Information shown
________________________________________

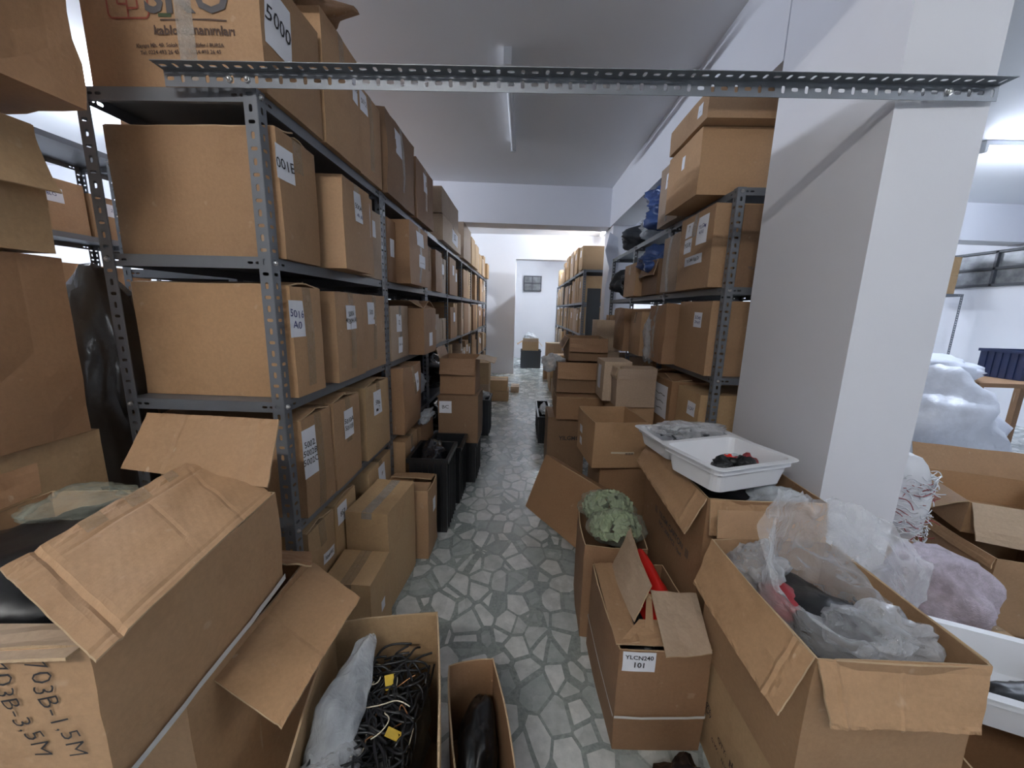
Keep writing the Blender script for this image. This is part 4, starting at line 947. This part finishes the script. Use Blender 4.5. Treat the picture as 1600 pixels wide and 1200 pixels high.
# box I on box J
carton('cardboard_box', 'printed closed box on the floor under the open box with the big plastic bag', .64, .985, .70, 1.13, 0, .345, 'gold', 404, group=G, yaw=0, bulge=.005,
    papers=[P('-x', .08, -.02, 0, 0, '山 1A 2C', size=.035, ink='print', wob=0), P('-x', .0, -.02, 0, 0, 'QTY:   PCS', size=.022, ink='print', wob=0), P('-x', .0, -.06, 0, 0, 'G.W.:   N.W.:   MEAS:', size=.018, ink='print', wob=0), P('-x', -.12, .0, 0, 0, '♲', size=.05, ink='print', wob=0)])
rI, shI = open_box('cardboard_box', 'open cardboard box with the big clear plastic bag, right foreground', .63, .99, .70, 1.13, .347, .72, 'kraft', 405, yaw=1, group=G, flaps=[])
panel(rI, 'flap', [(.622, 1.125, .722), (.632, .70, .722), atz(1215, 1118, .60), atz(1085, 912, .60)], 'kraft', seed=8, bow=-.008, nu=50, nv=20, creases=[('s', .88, .012, .004), ('s', .93, .01, .003)], label='long side flap folded outward')
panel(rI, 'flap', [(.635, .697, .722), (.992, .70, .722), (.945, .655, .605), (.648, .65, .605)], 'kraft', seed=9, bow=.006, nu=50, nv=20, creases=[('s', .10, .012, .004), ('s', .5, .008, .001), ('t', .08, .03, .002)], label='front flap folded down')
panel(rI, 'flap', [(.99, 1.12, .722), (.995, .71, .722), (1.02, .72, .70), (1.02, 1.12, .70)], 'kraft', seed=10, nu=6, nv=3)
panel(rI, 'flap', [(.64, 1.13, .722), (.98, 1.13, .722), (.98, 1.17, .80), (.65, 1.165, .80)], 'kraft', seed=11, nu=6, nv=3)
o = crumple('black_bundle', (.80, .90, .59), (.14, .18, .11), 'black', seed=95, amp=.12, fine=.15); tag(o, 'black wrapped bundle deep in the box with the big clear bag', 'bundle')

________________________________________

Task description
Reproduce all of the material above word for word. Omit the pictures.

The response
Keep writing the Blender script for this image. This is part 4, starting at line 947. This part finishes the script. Use Blender 4.5. Treat the picture as 1600 pixels wide and 1200 pixels high.
# box I on box J
carton('cardboard_box', 'printed closed box on the floor under the open box with the big plastic bag', .64, .985, .70, 1.13, 0, .345, 'gold', 404, group=G, yaw=0, bulge=.005,
    papers=[P('-x', .08, -.02, 0, 0, '山 1A 2C', size=.035, ink='print', wob=0), P('-x', .0, -.02, 0, 0, 'QTY:   PCS', size=.022, ink='print', wob=0), P('-x', .0, -.06, 0, 0, 'G.W.:   N.W.:   MEAS:', size=.018, ink='print', wob=0), P('-x', -.12, .0, 0, 0, '♲', size=.05, ink='print', wob=0)])
rI, shI = open_box('cardboard_box', 'open cardboard box with the big clear plastic bag, right foreground', .63, .99, .70, 1.13, .347, .72, 'kraft', 405, yaw=1, group=G, flaps=[])
panel(rI, 'flap', [(.622, 1.125, .722), (.632, .70, .722), atz(1215, 1118, .60), atz(1085, 912, .60)], 'kraft', seed=8, bow=-.008, nu=50, nv=20, creases=[('s', .88, .012, .004), ('s', .93, .01, .003)], label='long side flap folded outward')
panel(rI, 'flap', [(.635, .697, .722), (.992, .70, .722), (.945, .655, .605), (.648, .65, .605)], 'kraft', seed=9, bow=.006, nu=50, nv=20, creases=[('s', .10, .012, .004), ('s', .5, .008, .001), ('t', .08, .03, .002)], label='front flap folded down')
panel(rI, 'flap', [(.99, 1.12, .722), (.995, .71, .722), (1.02, .72, .70), (1.02, 1.12, .70)], 'kraft', seed=10, nu=6, nv=3)
panel(rI, 'flap', [(.64, 1.13, .722), (.98, 1.13, .722), (.98, 1.17, .80), (.65, 1.165, .80)], 'kraft', seed=11, nu=6, nv=3)
o = crumple('black_bundle', (.80, .90, .59), (.14, .18, .11), 'black', seed=95, amp=.12, fine=.15); tag(o, 'black wrapped bundle deep in the box with the big clear bag', 'bundle')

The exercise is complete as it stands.